+++ STORED RECORDS
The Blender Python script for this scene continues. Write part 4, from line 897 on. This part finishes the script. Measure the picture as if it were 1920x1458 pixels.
++++++
+++ STORED RECORDS
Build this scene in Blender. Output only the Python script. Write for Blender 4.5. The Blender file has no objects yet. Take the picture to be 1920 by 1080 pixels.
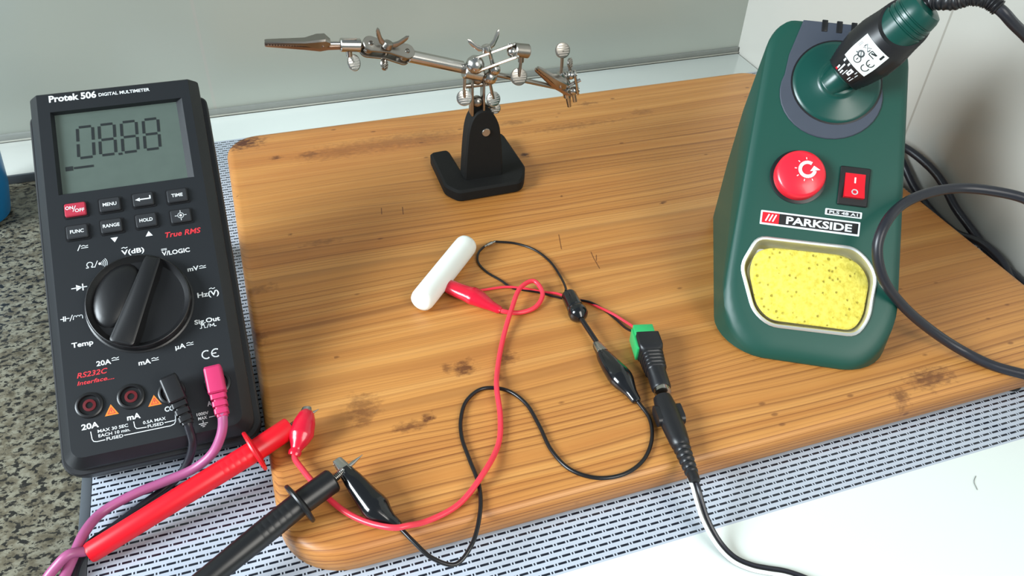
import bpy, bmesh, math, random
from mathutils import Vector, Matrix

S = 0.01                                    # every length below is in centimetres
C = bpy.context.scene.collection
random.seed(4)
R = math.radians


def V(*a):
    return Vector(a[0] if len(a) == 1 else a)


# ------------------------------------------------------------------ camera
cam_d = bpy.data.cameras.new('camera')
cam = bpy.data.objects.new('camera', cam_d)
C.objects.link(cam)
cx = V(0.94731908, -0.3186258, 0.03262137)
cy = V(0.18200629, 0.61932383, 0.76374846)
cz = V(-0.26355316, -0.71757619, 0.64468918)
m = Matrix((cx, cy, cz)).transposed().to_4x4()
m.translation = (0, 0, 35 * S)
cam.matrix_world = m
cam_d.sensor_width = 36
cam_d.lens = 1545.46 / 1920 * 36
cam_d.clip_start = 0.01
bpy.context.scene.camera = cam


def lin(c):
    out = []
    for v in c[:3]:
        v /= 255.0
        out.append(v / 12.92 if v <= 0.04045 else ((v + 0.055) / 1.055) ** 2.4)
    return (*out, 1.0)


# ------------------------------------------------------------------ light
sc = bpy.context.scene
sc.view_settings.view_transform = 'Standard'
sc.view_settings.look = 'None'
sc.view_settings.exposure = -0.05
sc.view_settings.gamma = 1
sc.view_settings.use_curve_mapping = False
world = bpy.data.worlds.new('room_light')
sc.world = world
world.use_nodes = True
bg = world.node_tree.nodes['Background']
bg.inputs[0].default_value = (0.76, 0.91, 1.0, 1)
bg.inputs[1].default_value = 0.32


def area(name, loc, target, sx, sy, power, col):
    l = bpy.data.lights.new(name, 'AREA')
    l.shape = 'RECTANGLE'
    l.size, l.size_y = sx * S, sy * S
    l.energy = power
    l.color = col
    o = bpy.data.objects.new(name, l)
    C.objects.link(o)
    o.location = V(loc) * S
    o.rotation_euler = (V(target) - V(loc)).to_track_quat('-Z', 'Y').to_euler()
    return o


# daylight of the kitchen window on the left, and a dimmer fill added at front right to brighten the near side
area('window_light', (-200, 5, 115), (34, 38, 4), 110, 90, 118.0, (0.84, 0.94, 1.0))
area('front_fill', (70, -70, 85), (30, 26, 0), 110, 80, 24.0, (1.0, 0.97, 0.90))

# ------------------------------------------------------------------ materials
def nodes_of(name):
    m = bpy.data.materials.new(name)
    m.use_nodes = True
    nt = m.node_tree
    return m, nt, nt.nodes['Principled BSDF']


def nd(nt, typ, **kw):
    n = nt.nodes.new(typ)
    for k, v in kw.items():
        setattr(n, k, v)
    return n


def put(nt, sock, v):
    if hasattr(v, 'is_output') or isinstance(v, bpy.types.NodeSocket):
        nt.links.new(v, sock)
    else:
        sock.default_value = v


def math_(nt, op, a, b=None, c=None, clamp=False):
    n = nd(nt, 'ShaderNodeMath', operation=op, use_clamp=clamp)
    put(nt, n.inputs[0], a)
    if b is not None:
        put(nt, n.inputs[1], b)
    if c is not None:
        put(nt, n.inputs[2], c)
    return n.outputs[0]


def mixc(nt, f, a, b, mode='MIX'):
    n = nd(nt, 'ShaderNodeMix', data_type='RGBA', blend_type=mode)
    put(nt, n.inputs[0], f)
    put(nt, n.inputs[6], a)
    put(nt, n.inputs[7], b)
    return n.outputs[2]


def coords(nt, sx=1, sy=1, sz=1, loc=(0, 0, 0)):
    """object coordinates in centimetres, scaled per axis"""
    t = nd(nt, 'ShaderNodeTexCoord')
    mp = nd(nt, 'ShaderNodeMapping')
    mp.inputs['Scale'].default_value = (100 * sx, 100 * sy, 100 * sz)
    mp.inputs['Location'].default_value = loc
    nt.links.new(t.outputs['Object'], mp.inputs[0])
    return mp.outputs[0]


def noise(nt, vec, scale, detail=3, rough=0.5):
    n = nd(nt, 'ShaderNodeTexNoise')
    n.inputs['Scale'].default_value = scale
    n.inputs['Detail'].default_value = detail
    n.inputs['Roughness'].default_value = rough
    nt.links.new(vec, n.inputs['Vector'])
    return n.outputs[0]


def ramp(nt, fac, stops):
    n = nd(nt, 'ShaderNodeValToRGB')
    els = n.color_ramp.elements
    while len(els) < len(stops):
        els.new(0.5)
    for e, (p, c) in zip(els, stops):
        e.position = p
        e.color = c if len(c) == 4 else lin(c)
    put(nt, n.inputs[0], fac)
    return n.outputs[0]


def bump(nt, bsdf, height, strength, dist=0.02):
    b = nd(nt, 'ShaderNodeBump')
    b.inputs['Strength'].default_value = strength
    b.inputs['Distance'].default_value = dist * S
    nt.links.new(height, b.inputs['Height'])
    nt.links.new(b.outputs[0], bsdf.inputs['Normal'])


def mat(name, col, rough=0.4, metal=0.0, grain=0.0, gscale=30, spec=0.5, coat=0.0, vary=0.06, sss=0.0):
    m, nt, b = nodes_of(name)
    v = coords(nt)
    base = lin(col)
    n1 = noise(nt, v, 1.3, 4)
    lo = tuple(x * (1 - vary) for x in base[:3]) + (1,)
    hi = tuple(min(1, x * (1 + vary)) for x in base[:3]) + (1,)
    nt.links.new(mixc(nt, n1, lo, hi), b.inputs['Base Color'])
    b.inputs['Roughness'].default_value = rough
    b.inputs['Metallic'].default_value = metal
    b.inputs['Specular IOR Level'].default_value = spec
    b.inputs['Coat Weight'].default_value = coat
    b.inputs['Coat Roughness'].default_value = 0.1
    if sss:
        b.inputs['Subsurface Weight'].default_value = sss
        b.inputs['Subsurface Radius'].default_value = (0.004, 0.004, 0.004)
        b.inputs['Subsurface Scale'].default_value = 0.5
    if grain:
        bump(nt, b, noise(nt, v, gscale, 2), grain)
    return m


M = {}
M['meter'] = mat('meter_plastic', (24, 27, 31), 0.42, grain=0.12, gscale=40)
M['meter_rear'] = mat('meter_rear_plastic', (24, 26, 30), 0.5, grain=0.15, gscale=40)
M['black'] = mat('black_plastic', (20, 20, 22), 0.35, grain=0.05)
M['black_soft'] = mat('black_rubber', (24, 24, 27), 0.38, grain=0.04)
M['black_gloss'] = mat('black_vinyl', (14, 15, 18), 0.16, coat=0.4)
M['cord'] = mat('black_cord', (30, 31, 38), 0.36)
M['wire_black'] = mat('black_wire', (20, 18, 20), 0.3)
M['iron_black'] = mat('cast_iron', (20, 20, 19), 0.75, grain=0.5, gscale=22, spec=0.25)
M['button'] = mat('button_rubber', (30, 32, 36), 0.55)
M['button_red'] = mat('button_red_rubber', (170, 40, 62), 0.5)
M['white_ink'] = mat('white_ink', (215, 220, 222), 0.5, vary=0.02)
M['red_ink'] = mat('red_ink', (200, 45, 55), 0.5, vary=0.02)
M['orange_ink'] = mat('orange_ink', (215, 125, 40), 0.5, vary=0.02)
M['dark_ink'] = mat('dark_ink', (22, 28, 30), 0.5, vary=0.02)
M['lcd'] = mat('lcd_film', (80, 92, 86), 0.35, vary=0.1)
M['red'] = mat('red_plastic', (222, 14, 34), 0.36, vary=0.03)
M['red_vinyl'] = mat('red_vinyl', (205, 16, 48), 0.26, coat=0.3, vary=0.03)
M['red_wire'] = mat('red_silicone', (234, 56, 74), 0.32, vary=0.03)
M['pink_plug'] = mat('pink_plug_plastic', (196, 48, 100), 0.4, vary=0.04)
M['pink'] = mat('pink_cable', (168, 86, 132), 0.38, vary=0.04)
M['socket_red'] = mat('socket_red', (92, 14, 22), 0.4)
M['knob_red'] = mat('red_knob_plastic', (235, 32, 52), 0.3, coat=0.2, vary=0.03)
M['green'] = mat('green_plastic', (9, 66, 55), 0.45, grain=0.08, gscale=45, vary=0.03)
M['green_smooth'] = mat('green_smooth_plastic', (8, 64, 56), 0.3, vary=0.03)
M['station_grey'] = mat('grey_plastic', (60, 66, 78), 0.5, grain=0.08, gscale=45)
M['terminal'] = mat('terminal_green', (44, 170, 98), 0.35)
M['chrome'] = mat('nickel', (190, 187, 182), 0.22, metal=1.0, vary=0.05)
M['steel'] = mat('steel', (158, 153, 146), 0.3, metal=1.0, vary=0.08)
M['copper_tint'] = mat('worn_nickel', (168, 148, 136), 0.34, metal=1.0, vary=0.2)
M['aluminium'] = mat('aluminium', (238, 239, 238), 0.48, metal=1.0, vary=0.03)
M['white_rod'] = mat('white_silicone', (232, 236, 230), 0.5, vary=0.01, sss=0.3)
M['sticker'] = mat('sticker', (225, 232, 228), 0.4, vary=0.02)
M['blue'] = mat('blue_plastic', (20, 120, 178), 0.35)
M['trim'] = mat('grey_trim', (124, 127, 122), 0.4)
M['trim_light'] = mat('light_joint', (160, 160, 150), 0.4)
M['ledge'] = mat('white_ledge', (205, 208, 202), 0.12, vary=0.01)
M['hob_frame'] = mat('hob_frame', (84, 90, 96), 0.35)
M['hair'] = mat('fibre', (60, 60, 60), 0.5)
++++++
+++ STORED RECORDS
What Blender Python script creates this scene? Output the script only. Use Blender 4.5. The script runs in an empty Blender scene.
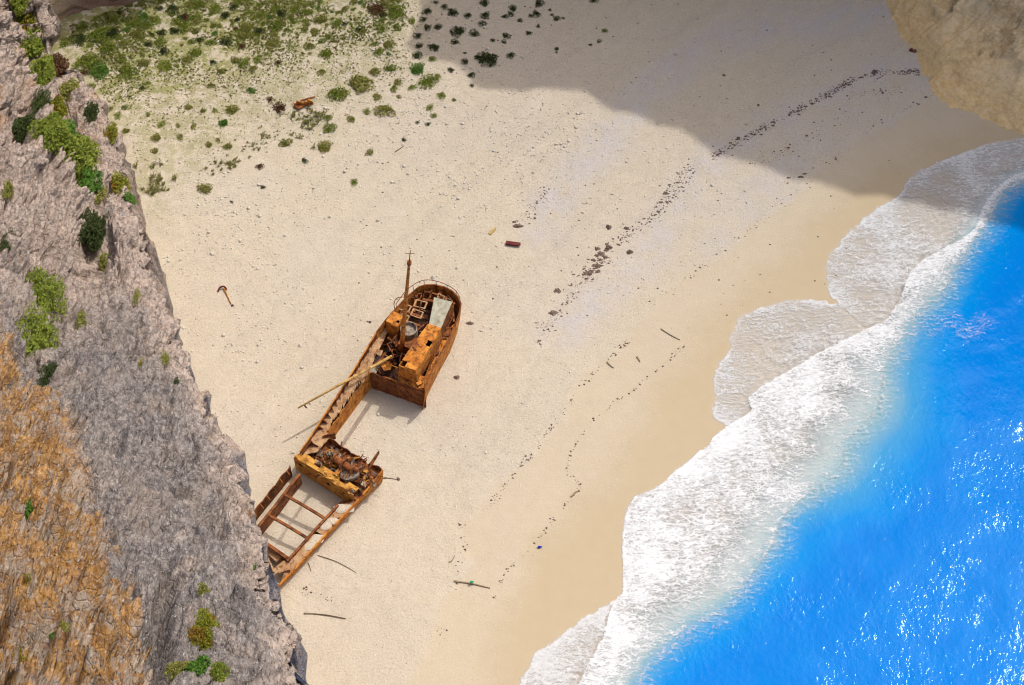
++++++
__REQUIREMENT__
Extract the part of the records that opens with the line containing "Build this scene" and closes with the line containing "bpy.context.scene.camera = cam". Take only those lines, exactly, and no pictures.

__REPLY__
Build this scene in Blender. Output only the Python script. Write for Blender 4.5. The Blender file has no objects yet. Take the picture to be 1920 by 1080 pixels.
import bpy, bmesh, math, random
from mathutils import Vector, Matrix

S = 0.01                                    # every length below is in centimetres
C = bpy.context.scene.collection
random.seed(4)
R = math.radians


def V(*a):
    return Vector(a[0] if len(a) == 1 else a)


# ------------------------------------------------------------------ camera
cam_d = bpy.data.cameras.new('camera')
cam = bpy.data.objects.new('camera', cam_d)
C.objects.link(cam)
cx = V(0.94731908, -0.3186258, 0.03262137)
cy = V(0.18200629, 0.61932383, 0.76374846)
cz = V(-0.26355316, -0.71757619, 0.64468918)
m = Matrix((cx, cy, cz)).transposed().to_4x4()
m.translation = (0, 0, 35 * S)
cam.matrix_world = m
cam_d.sensor_width = 36
cam_d.lens = 1545.46 / 1920 * 36
cam_d.clip_start = 0.01
bpy.context.scene.camera = cam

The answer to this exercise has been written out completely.